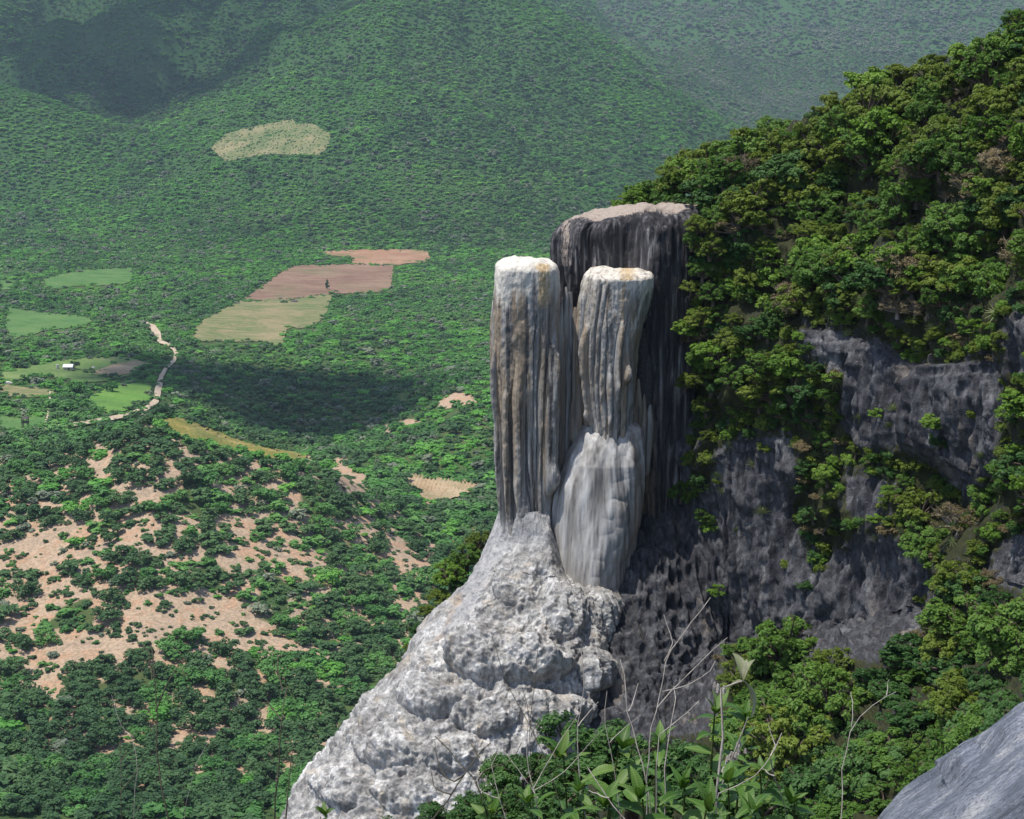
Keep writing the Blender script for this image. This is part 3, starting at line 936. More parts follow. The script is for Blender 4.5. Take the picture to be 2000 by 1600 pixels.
def calcite(name, mode):
    """White to grey mineral crust. mode 'column' (streaked) or 'apron' (mottled nodules)."""
    t = NT(name)
    fine = t.noise(t.coord(), 6.0, 7, 0.68)
    if mode == 'column':
        s1 = t.noise(t.coord((2.6, 2.6, 0.085)), 1.0, 6, 0.62)
        s2 = t.noise(t.coord((1.1, 1.1, 0.06), loc=(4, 8, 1)), 1.0, 5, 0.6)
        s3 = t.noise(t.coord((6.0, 6.0, 0.22), loc=(1, 5, 3)), 1.0, 6, 0.68)
        s4 = t.noise(t.coord((2.0, 2.0, 0.06), loc=(7, 2, 9)), 1.0, 5, 0.62)
        col = t.ramp(t.math('ADD', t.math('MULTIPLY', s1, 0.6), t.math('MULTIPLY', s3, 0.4)), [(0.32, (0.085, 0.080, 0.074)), (0.42, (0.20, 0.19, 0.175)), (0.52, (0.34, 0.325, 0.30)), (0.64, (0.54, 0.52, 0.48))])
        col = t.mix(t.ramp(s2, [(0.47, 0.0), (0.58, 0.9)]), col, t.ramp(s3, [(0.3, (0.17, 0.125, 0.080)), (0.7, (0.38, 0.30, 0.21))]))
        col = t.mix(t.ramp(s4, [(0.56, 0.0), (0.63, 0.85)]), col, t.ramp(fine, [(0.4, (0.030, 0.029, 0.030)), (0.75, (0.11, 0.105, 0.10))]))
        st = t.attr('stain_shade')
        sn = t.math('ADD', st, t.math('MULTIPLY', t.math('SUBTRACT', s3, 0.5), 1.5))
        col = t.mix(t.ramp(sn, [(0.42, 0.0), (0.62, 0.92)]), col, t.ramp(fine, [(0.4, (0.018, 0.018, 0.020)), (0.75, (0.085, 0.080, 0.078))]))
        wh = t.attr('white')
        wn_ = t.math('ADD', wh, t.math('ADD', t.math('MULTIPLY', t.math('SUBTRACT', s1, 0.5), 1.6), t.math('MULTIPLY', t.math('SUBTRACT', s3, 0.5), 0.9)))
        col = t.mix(t.ramp(wn_, [(0.40, 0.0), (0.80, 1.0)]), col, t.ramp(fine, [(0.3, (0.52, 0.475, 0.40)), (0.7, (0.70, 0.66, 0.58))]))
        ye = t.attr('yellow')
        yn = t.math('ADD', ye, t.math('MULTIPLY', t.math('SUBTRACT', s3, 0.5), 1.3))
        col = t.mix(t.ramp(yn, [(0.38, 0.0), (0.7, 0.9)]), col, t.ramp(fine, [(0.35, (0.34, 0.20, 0.075)), (0.65, (0.60, 0.47, 0.27))]))
        nrm = t.bump(fine, 0.45, 0.06, t.bump(s1, 0.7, 0.22))
        t.surf(col, 0.75, 0.3, nrm)
    else:
        a = t.noise(t.coord((1, 1, 0.6)), 0.32, 6, 0.62)
        b = t.noise(t.coord((1, 1, 0.7)), 1.5, 7, 0.7)
        flow = t.noise(t.coord((1.1, 1.1, 0.2), loc=(3, 3, 3)), 0.6, 6, 0.6)
        stk = t.noise(t.coord((2.2, 2.2, 0.16), loc=(6, 1, 2)), 1.0, 6, 0.66)
        f = t.math('ADD', t.math('MULTIPLY', a, 0.35), t.math('ADD', t.math('MULTIPLY', b, 0.4), t.math('MULTIPLY', fine, 0.25)))
        col = t.ramp(f, [(0.36, (0.075, 0.071, 0.066)), (0.44, (0.21, 0.202, 0.19)), (0.51, (0.38, 0.370, 0.352)), (0.59, (0.70, 0.685, 0.655))])
        col = t.mix(t.ramp(stk, [(0.47, 0.0), (0.60, 0.8)]), col, t.ramp(b, [(0.35, (0.10, 0.098, 0.096)), (0.65, (0.27, 0.262, 0.25))]))
        col = t.mix(t.ramp(flow, [(0.56, 0.0), (0.68, 0.6)]), col, (0.50, 0.42, 0.32))
        gr = t.attr('grey')
        gn_ = t.math('ADD', gr, t.math('MULTIPLY', t.math('SUBTRACT', flow, 0.5), 0.7))
        col = t.mix(t.ramp(gn_, [(0.4, 0.0), (0.72, 0.85)]), col, t.ramp(b, [(0.3, (0.24, 0.235, 0.235)), (0.7, (0.44, 0.43, 0.42))]))
        br = t.attr('brown')
        bn = t.math('ADD', br, t.math('MULTIPLY', t.math('SUBTRACT', flow, 0.5), 0.8))
        col = t.mix(t.ramp(bn, [(0.5, 0.0), (0.75, 0.8)]), col, (0.40, 0.31, 0.225))
        dk = t.attr('dark')
        dn = t.math('ADD', dk, t.math('MULTIPLY', t.math('SUBTRACT', b, 0.5), 1.0))
        col = t.mix(t.ramp(dn, [(0.45, 0.0), (0.65, 0.85)]), col, t.ramp(fine, [(0.3, (0.05, 0.05, 0.055)), (0.7, (0.16, 0.155, 0.155))]))
        nrm = t.bump(fine, 0.7, 0.10, t.bump(b, 0.5, 0.3))
        t.surf(col, 0.8, 0.25, nrm)
    return t.m
MAT['column'] = calcite('streaked_calcite', 'column')
t = NT('silky_calcite')
a_ = t.noise(t.coord((1.4, 1.4, 0.10), loc=(2, 2, 2)), 1.0, 5, 0.55)
b_ = t.noise(t.coord((5.0, 5.0, 0.30)), 1.0, 4, 0.6)
f_ = t.noise(t.coord(), 7.0, 6, 0.68)
col = t.ramp(t.math('ADD', t.math('MULTIPLY', a_, 0.65), t.math('MULTIPLY', b_, 0.35)), [(0.34, (0.15, 0.138, 0.125)), (0.45, (0.27, 0.255, 0.235)), (0.55, (0.38, 0.368, 0.348)), (0.67, (0.56, 0.548, 0.525))])
col = t.mix(t.math('MULTIPLY', t.attr('yellow'), t.ramp(b_, [(0.35, 0.2), (0.6, 1.0)])), col, (0.36, 0.235, 0.14))
t.surf(col, 0.65, 0.35, t.bump(f_, 0.3, 0.05, t.bump(b_, 0.35, 0.06)))
MAT['silk'] = t.m
MAT['apron'] = calcite('nodular_calcite', 'apron')

# ------------------------------------------------------------------ the near cliff
# each row of control points: image column -> list of (image row, metres ahead), crest first
CLIFF = {
    1150: [(490, 152), (440, 125), (446, 120), (520, 119.5), (700, 119), (900, 117), (1100, 111.5), (1300, 105), (1420, 100.5), (1560, 93), (1800, 83)],
    1235: [(470, 150), (418, 122), (425, 117), (520, 116.5), (700, 116), (900, 114), (1100, 109), (1300, 103.5), (1420, 99), (1560, 92), (1800, 82)],
    1330: [(440, 150), (404, 124), (420, 117), (520, 115.5), (700, 114.6), (900, 113), (1100, 109.5), (1300, 105), (1400, 100), (1560, 91), (1800, 80)],
    1420: [(380, 150), (330, 124), (400, 113), (520, 111), (700, 110), (900, 109.6), (1100, 109.2), (1270, 108), (1380, 100), (1560, 86), (1800, 74)],
    1550: [(300, 150), (262, 122), (380, 112), (540, 107), (700, 104), (880, 103.6), (1080, 103.2), (1230, 102.6), (1330, 95), (1560, 78), (1800, 68)],
    1700: [(240, 145), (192, 118), (340, 107.5), (520, 102), (680, 98), (860, 97.6), (1060, 97.2), (1220, 96.6), (1320, 88), (1560, 70), (1800, 60)],
    1850: [(180, 140), (130, 112), (320, 101), (520, 95.5), (700, 91), (880, 90.6), (1040, 90.2), (1180, 89.2), (1300, 80), (1560, 62), (1800, 52)],
    2000: [(90, 132), (62, 106), (300, 94), (520, 88.5), (720, 84), (900, 83.4), (1040, 82.8), (1160, 81), (1280, 72), (1560, 54), (1800, 44)],
    2250: [(30, 124), (-20, 98), (280, 84), (520, 77), (720, 72), (900, 69), (1040, 66), (1160, 62), (1280, 56), (1560, 42), (1800, 34)],
    2600: [(-10, 116), (-60, 90), (260, 74), (520, 66), (720, 61), (900, 57), (1040, 53), (1160, 49), (1280, 44), (1560, 32), (1800, 26)],
}
ROCKS = [
    [(1235, 380), (1300, 430), (1345, 560), (1335, 700), (1350, 860), (1345, 960), (1385, 1040), (1400, 1250), (1400, 1420), (1235, 1450), (1100, 1400)],
    [(1670, 650), (1770, 715), (1940, 705), (1965, 800), (1905, 975), (1830, 900), (1760, 860), (1690, 880), (1640, 800)],
    [(1345, 975), (1480, 940), (1545, 1000), (1590, 1140), (1690, 1040), (1800, 1085), (1820, 1195), (1750, 1275), (1600, 1285), (1500, 1235), (1345, 1280)],
    [(1440, 860), (1550, 855), (1550, 960), (1500, 1000), (1390, 1010), (1400, 900)],
    [(1930, 1110), (2000, 1040), (2060, 1060), (2000, 1160)],
    [(1960, 640), (2010, 600), (2040, 720), (1975, 730)],
    [(1560, 640), (1640, 650), (1690, 690), (1650, 720), (1580, 690)],
    [(1650, 930), (1730, 940), (1720, 1010), (1660, 1010)],
]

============

▸ **Set exercise**
What is the number of lines that contain "image"? Reply with that number alone.

▸ **Written reply**
2